Unsupervised-learning-based calibration method in microscopic fringe projection profilometry

Abstract

Microscopic fringe projection profilometry (MFPP) technology is widely used in 3D measurement. The measurement precision performed by the MFPP system is closely related to the calibration accuracy. However, owing to the shallow depth of field, calibration in MFPP is frequently influenced by low-quality target images, which would generate inaccurate features and calibration parameter estimates. To alleviate the problem, this paper proposes an unsupervised-learning-based calibration robust to defocus and noise, which could effectively enhance the image quality and increase calibration accuracy. In this method, first, an unsupervised image deblurring network (UIDNet) is developed to recover a sharp target image from the deteriorated one. Free from capturing strictly paired images by a specific vision system or generating the dataset by simulation, the unsupervised deep learning framework can learn more accurate features from the multi-quality target dataset of convenient image acquisition.
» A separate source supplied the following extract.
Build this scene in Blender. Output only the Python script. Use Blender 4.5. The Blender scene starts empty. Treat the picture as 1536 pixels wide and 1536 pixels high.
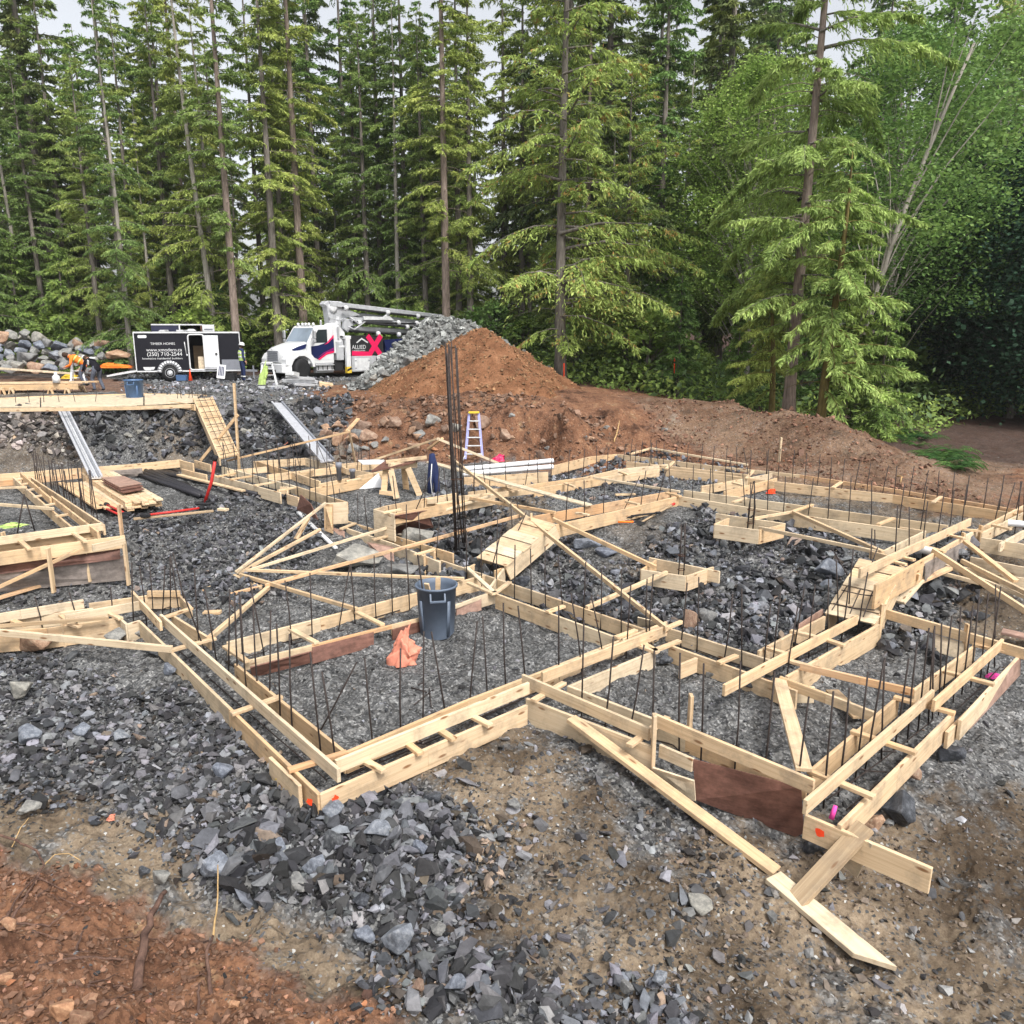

Second, multi-perceptual loss and Fourier frequency loss are introduced into the UIDNet to improve the training performance. Third, a robust calibration compensation strategy based on 2D discrete Fourier transform is also developed to evaluate the image quality and improve the detection accuracy of the reference feature centers for fine calibration. The relevant experiments demonstrate that the proposed calibration method can achieve superior performance in terms of calibration accuracy and measurement precision.